Fernando Ulrich, presiden­te do BPI, banco presente em Angola desde 1996, poderá ter tido um papel importante ao garantir a pés juntos que em Angola não há corrupção. Ao ouvi­-lo dizer que “o BPI nunca pagou nada a ninguém para obter nada em troca como nem nunca ninguém nos pediu nada para fazer o que quer que fosse em tro­ca”, Paulo Azevedo (Bel­miro não foi nessa) sorriu e mandou avançar as suas tropas.

Em abono da tese de Fer­nando Ulrich, recorde-se que o procurador portu­guês que em tempos inves­tigava o caso “BES Angola” ingressou no Banco Inter­nacional de Crédito (BIC), presidido pelo cavaquista Luís Mira Amaral, uma instituição de capitais luso­-angolanos que, mais uma vez, é dominada pela tal impoluta cidadã Isabel dos Santos, que é filha do não menos impoluto cidadão José Eduardo dos Santos.

Paulo Azevedo reeditou a velha teoria de rapidamen­te e em força para… Ango­la.
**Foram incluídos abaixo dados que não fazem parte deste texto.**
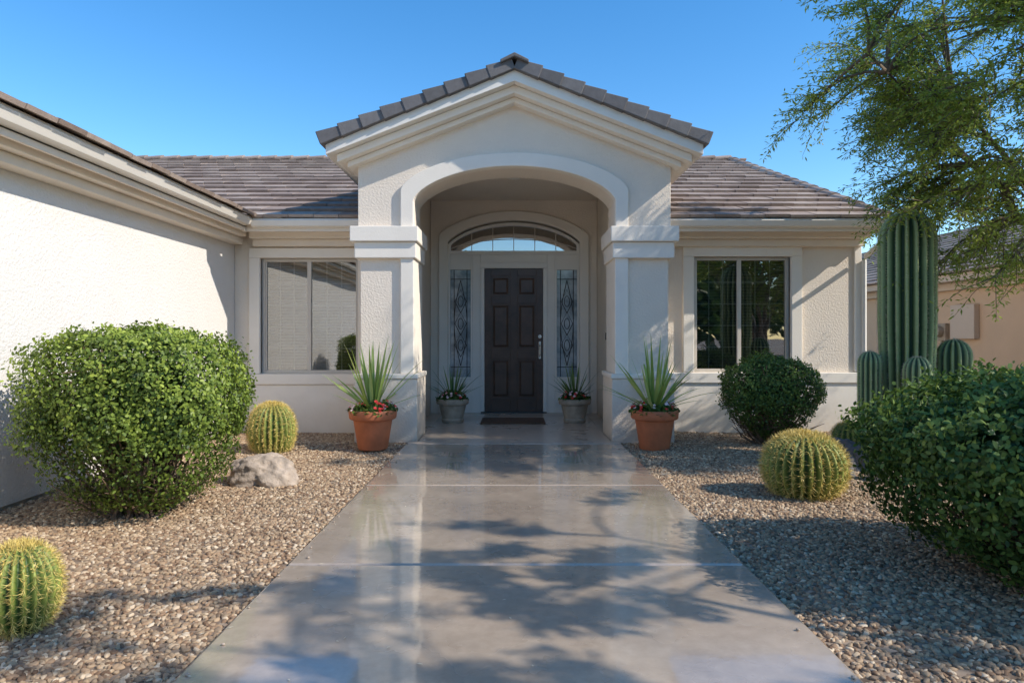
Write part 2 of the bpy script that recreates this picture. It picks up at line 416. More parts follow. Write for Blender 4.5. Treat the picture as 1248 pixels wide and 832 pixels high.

Falhou na rota.

É pena. Como muitos an­golanos (muitos mesmo) vivem na miséria e rara­mente sabem o que é uma refeição, estavam à espera de fazer incursões ao Con­tinente, ou melhor, aos caixotes do lixo do Conti­nente, e lá encontrar restos quase novos de comida.

A Sonae assumiu que não é uma empresa filantrópica e, por isso, negoceia com os donos do poder e, no caso de Angola, do país. E, como sempre, é muito mais fácil negociar com dirigentes vitalícios do que com os que resultam de uma vida democrática. Aliás, a família Azevedo gosta muito de viver em democracia. Já se os outros vivem em ditadura, o problema é deles. O que importa é haver gente com muitos dólares. E o regime tem fartura dessa espécie.